Organized by Center for Social Initiatives Promotion (CSIP), the Country Workshop dubbed as “The Role of Social Enterprises and Inclusive Business in Agricultural Value Chains (AVCs) and Gender Analysis,” highlighted the role of social enterprises and inclusive businesses in transforming lives of women and men small scale producers in agricultural value chain in Vietnam last September 21, 2016 in Hanoi, Vietnam.

The workshop brought together over 50 representatives from social enterprises, business, civil society organizations and government to talked about the role of social enterprise (SE) and inclusive business (IB) in agriculture and various value chains as it relate to the transformation of the lives women and men small producers in Vietnam. The workshop started with the presentation of the rapid appraisal result, followed by the case presentation of HITEACO and DRAGON and the presentation of the benchmarks.   

The rapid appraisal was able highlight that despite the decline in the contribution to GDP of agriculture, forestry and fishery, these sector remains important for sustainable development of Vietnam. Vietnam’s agricultural sector also is driven by restructuring towards high value added, quality and competitiveness. The rapid appraisal also showed that despite having an official status for “Social Enterprises” in Vietnam through the newly-revised Enterprise Law 2015, considered to be a milestone in social enterprises development in the country but there was no preferential policy designed specifically for social enterprises. Looking at gender equality and economic empowerment, the rapid appraisal showed that almost all of the SEAVC studied do not have clear statement on gender or specific strategy towards addressing gender issues.  Of the 65 SEAVCs, only 2 have conscious gender and development program. The key contribution of SEAVCs initiative to gender equality is towards its significant role in creating jobs, increasing incomes for households and improvement of knowledge and skills in production or business skills for women. There was no conscious intervention on changing the power relations of women and men producers. 

The case presentations of the HITEACO and DRAGON were able to provide the participants with examples of inclusive business wanting to do more in the transformation of the lives of its women and men small-scale producers. Ms. Nguyen Thu Ha, Director of the Dragon Vietnam Investment Company shared how their company which trades and produce tea and dried fruits in the Northwest of Vietnam works with 1,000 poor women and men ethnic smallholders through contract farming in Northwest Vietnam as well as their plan to open up ownership to the public and even to their partner small producers.
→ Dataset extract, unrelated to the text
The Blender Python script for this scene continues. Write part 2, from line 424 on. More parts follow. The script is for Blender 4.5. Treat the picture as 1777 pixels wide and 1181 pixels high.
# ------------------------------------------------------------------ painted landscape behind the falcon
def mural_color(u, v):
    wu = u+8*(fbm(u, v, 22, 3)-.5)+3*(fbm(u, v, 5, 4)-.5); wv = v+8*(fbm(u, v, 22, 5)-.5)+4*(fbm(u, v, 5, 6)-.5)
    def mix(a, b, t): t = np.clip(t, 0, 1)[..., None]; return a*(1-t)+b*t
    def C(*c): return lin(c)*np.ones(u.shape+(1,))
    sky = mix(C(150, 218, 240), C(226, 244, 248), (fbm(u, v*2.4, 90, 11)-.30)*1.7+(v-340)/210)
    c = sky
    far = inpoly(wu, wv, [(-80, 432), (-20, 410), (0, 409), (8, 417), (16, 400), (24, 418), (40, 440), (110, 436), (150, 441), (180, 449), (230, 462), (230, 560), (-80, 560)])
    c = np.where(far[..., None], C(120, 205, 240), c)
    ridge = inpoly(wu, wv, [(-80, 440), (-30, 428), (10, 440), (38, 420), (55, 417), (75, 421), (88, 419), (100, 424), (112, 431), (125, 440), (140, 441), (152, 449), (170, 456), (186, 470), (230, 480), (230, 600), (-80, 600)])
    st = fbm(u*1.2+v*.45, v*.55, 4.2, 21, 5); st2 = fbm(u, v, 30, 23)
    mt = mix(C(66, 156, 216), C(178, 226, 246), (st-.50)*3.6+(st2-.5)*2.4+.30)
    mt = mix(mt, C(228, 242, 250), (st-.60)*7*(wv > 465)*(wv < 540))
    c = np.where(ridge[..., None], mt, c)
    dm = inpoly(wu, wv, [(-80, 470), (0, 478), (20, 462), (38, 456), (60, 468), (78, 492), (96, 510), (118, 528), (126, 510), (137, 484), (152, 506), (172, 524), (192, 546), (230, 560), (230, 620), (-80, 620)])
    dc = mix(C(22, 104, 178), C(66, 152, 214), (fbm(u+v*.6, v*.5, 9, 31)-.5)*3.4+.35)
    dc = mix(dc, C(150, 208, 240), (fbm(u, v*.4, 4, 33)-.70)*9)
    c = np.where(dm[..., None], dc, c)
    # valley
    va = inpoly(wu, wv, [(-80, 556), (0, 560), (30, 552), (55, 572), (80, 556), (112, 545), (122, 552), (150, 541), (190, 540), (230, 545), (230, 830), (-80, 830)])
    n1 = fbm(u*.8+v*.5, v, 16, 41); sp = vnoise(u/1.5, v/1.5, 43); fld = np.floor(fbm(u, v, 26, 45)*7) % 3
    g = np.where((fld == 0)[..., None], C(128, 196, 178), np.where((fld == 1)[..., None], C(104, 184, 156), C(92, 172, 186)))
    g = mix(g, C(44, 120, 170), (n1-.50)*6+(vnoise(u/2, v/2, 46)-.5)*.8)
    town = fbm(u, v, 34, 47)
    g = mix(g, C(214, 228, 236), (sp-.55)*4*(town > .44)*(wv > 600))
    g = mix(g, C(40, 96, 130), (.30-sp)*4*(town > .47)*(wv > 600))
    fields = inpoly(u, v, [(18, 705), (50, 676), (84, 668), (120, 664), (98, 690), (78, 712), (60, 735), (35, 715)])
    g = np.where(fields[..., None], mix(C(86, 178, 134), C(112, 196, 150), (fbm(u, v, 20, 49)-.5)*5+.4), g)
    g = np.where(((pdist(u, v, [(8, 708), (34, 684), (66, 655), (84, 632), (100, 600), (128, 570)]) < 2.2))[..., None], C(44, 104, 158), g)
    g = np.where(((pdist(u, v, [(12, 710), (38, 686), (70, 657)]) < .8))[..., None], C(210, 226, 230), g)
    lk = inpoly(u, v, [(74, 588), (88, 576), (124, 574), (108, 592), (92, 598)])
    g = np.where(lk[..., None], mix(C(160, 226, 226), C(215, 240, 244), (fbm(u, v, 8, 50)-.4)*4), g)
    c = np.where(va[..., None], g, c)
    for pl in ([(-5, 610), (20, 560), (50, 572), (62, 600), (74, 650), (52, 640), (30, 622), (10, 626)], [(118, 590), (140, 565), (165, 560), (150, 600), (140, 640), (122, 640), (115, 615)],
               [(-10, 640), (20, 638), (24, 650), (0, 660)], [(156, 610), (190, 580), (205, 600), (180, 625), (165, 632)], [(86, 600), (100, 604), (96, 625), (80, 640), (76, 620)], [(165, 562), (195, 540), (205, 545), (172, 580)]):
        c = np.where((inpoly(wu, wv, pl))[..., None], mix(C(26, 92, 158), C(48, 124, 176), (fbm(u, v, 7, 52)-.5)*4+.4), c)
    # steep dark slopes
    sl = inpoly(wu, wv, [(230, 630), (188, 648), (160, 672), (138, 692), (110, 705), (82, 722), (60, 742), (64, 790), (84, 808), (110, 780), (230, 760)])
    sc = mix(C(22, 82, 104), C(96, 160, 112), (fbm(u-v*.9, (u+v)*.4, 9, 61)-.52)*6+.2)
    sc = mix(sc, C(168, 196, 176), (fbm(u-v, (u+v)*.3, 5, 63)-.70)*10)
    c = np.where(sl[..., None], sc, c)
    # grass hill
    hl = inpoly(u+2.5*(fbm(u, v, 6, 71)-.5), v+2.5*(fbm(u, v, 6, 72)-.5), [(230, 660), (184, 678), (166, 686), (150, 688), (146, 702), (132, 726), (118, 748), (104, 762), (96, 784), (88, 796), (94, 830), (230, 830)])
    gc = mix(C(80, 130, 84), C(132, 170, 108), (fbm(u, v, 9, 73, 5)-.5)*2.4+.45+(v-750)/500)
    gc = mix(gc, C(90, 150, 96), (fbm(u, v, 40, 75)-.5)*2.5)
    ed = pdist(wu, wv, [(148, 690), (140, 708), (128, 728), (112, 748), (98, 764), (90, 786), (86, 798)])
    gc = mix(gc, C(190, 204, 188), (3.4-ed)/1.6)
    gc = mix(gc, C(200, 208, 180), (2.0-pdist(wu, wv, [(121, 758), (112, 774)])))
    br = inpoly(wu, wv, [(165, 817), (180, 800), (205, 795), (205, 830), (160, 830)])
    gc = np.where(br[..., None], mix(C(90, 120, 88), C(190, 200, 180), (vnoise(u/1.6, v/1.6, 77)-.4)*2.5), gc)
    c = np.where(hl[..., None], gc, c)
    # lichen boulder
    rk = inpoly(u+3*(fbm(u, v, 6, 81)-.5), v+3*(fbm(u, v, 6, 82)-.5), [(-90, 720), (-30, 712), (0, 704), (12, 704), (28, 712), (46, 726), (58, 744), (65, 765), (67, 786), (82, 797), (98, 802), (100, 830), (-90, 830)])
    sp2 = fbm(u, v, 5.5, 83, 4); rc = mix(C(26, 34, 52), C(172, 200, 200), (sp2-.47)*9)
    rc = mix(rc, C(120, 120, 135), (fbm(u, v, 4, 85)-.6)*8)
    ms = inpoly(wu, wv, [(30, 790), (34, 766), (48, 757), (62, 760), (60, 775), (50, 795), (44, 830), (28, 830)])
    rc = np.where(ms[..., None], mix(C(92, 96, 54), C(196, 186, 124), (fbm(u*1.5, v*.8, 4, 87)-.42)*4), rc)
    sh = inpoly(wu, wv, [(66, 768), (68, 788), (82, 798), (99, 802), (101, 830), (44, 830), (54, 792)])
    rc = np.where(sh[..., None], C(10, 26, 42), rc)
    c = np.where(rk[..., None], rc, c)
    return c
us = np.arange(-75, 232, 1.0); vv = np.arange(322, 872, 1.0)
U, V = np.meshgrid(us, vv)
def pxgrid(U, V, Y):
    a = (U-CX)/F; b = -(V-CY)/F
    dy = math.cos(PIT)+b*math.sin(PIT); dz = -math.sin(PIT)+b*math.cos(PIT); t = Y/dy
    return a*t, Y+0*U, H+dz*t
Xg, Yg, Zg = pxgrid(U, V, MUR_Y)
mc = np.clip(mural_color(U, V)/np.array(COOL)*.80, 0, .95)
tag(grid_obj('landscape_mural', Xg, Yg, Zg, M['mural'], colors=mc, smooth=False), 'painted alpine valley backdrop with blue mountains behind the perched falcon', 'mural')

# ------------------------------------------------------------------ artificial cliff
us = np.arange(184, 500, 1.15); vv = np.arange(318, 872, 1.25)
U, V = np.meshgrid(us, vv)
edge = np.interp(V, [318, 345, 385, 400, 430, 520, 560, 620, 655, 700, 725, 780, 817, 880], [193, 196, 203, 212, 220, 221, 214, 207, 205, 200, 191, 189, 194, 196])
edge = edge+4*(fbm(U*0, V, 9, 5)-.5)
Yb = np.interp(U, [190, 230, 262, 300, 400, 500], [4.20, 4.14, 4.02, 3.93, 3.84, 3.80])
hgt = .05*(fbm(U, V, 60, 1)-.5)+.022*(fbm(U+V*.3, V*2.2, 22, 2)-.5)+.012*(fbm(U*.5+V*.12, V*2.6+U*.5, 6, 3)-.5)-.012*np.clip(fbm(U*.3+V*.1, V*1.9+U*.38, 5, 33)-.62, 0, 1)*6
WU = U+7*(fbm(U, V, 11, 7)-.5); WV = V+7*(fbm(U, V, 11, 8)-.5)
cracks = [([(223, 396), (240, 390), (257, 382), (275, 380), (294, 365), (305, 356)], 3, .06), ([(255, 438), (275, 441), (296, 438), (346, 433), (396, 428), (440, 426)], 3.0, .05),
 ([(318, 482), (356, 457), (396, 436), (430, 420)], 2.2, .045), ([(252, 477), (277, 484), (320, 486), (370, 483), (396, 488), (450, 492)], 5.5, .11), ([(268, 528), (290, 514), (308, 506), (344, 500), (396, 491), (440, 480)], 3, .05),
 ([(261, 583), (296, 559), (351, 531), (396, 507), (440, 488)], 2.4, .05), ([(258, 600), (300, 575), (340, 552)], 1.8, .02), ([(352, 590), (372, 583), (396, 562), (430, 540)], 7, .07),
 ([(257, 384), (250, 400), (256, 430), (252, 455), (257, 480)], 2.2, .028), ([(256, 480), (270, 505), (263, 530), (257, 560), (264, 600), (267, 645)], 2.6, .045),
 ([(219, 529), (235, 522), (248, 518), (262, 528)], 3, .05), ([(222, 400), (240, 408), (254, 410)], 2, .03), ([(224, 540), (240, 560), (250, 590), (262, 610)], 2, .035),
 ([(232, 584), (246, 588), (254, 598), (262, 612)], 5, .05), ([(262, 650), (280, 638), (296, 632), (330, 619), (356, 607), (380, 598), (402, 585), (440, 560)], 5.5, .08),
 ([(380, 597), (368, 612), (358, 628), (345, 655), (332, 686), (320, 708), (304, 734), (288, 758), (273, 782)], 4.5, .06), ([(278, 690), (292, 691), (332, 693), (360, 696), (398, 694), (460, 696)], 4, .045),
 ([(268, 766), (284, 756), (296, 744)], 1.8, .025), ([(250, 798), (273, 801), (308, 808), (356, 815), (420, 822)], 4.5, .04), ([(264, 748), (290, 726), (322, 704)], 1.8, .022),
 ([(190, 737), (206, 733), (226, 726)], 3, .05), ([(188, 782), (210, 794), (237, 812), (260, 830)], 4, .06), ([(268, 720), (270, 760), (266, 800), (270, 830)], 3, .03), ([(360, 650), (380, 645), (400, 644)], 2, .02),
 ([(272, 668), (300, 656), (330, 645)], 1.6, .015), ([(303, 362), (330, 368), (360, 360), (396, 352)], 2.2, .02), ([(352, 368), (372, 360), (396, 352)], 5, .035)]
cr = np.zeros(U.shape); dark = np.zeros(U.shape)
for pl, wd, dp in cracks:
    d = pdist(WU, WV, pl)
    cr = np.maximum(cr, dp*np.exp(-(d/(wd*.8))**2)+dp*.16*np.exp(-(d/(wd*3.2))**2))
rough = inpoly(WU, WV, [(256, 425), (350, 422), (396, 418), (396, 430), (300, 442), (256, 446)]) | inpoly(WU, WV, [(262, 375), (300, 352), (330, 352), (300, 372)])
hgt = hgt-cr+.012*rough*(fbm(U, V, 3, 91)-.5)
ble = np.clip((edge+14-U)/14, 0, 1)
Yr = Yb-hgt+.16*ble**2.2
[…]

Mr. Le Van Son, researcher of CSIP also presented the case of Dragon Vietnam Investment LLC (DRAGON) as it develops its linkages with 2,000 poor smallholders in the mountainous regions in the North of Vietnam to produce gingers and gac. 

Dr. Marie Lisa Dacanay, President of ISEA presented the benchmarks for transformational partnerships from the South East Asian perspectives. These includes: a) promote appropriate technology and community-based/ oriented innovations that are friendly to small producers and women; b) progressively position women and men small producers to reap greater benefits from their engagement in value chain development over time; c) pave the way for the empowerment of women and men small producers to become actors in their own development and that of their community and sector; d) Provide a combination of transactional and transformational services among women and men small producers to more effectively participate in value chain and community/sectoral development; and, e) put a premium on value chains and value chain development practices that increase the capacity of women to substantively raise household incomes, enhance their control over resources and decisions and improve their position in their households and community.

The discussion that followed reflected on the different engagement models present in Vietnam. It was able to successfully promote the role of SEs and IBs in agriculture value chains to different NGOs and government agencies while differentiating the livelihood model that is most prevalent in the country. The workshop also able to raise awareness and identify several policies that needs to be worked on within the social enterprise sector, the civil society and government to provide more space and favorable policy environment for growth and maturity of social enterprises in agricultural value chains in Vietnam. This country workshop is the first in the series of workshops in the 4 countries where the project called “Promoting the Role of Social Enterprises (PROSE)” in “Gender Transformative and Responsible Agribusiness Investments in South East Asia (GRAISEA)” was being implemented. Led by Oxfam with funding support from the Swedish International Development Cooperation Agency (SIDA), PROSE-GRAISEA aims to benefit women and men small-scale producers, including agricultural workers, in Southeast Asia via the adoption of gendered benchmarks for transformational partnerships in agricultural value chains, by social enterprises themselves, and governments at the national and ASEAN levels.